One of the most forceful themes in the 2015 State of the Union Address was the need to help working families. President Obama and other progressives argue that implementing policies like guaranteed paid sick leave and child care tax credits will boost the national economy by making it easier for mothers to work. Opponents believe the policies will hurt businesses, damaging job growth and economic recovery.

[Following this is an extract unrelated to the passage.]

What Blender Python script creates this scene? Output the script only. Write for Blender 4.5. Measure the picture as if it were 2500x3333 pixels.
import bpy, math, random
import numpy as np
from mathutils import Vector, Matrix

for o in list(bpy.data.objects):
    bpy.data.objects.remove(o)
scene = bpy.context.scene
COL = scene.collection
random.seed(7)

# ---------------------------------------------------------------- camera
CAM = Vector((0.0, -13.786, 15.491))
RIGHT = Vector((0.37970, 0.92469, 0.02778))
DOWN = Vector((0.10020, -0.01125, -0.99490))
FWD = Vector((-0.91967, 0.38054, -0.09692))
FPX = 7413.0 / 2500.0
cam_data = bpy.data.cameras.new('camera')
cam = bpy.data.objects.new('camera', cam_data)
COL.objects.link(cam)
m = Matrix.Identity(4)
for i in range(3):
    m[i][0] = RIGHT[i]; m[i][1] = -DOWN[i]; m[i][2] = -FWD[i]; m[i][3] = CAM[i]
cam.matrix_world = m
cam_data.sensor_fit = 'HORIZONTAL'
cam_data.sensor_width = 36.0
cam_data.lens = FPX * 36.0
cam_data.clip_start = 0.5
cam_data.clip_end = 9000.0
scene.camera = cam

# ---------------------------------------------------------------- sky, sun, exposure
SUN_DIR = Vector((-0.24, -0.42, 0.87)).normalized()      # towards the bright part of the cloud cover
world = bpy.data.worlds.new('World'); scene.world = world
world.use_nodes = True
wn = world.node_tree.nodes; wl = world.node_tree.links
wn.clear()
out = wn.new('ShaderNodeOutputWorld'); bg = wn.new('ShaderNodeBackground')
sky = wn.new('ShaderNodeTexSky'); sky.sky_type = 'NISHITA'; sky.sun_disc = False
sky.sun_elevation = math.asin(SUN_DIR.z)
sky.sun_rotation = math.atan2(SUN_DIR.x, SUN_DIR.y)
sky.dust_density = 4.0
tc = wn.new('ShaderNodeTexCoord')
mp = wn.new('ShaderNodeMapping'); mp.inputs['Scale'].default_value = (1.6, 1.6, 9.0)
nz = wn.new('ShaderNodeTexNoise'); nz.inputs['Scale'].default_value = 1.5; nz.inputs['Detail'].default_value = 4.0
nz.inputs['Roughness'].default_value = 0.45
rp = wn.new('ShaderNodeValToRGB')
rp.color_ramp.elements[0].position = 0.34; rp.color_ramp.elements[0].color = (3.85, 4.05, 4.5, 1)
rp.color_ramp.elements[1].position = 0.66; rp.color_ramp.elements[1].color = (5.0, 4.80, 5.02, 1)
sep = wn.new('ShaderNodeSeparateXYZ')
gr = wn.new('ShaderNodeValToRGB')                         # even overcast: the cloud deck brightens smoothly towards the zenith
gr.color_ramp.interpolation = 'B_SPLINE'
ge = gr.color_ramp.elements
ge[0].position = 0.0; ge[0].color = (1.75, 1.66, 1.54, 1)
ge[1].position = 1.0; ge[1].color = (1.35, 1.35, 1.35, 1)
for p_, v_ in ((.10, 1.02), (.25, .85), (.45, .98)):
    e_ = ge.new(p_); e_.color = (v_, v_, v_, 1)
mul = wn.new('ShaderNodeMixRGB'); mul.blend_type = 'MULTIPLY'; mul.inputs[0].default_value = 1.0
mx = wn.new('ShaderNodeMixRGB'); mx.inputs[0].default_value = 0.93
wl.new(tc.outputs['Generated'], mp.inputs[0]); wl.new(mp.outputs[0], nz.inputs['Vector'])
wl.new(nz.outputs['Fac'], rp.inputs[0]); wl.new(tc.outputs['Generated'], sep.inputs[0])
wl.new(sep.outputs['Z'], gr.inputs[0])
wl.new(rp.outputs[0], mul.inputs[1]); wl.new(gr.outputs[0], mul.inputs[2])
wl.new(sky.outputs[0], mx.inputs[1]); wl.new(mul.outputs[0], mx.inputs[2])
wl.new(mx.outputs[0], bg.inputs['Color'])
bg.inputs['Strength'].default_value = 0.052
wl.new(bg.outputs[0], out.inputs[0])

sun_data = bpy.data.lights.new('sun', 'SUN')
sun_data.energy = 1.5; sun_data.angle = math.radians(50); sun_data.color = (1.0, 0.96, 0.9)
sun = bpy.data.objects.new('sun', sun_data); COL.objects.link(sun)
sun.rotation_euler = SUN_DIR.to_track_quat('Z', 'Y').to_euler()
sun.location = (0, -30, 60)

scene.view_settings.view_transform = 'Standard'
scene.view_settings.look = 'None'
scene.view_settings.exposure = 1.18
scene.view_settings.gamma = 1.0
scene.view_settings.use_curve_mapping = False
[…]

Sociologists have long studied how the roles of parent and worker intersect, and some of their data and findings are being put to use in this political debate. The New York Times’s Upshot blog highlighted several studies of paid leave policies, including CUNY sociologist Ruth Milkman’s work. Milkman’s analysis supports paid leave and credits for child care—she argues that “For workers who use these programs, they are extremely beneficial, and the business lobby’s predictions about how these programs are really a big burden on employers are not accurate.” Milkman, along with economist Eileen Applebaum, surveyed California firms about whether their costs had increased as a consequence of that state’s paid leave law. 87% of companies said that their bottom line had not suffered, and 9% found that their costs had actually decreased, thanks to lower worker turnover or health benefits payments.
Yet even in California, New Jersey, and Washington, the three states that have, thus far, enacted paid leave laws, many workers don’t know about the policies. State-level political campaigns may change policy, but a broader national discussion must help change workplace cultures to make good on the policies’ promise.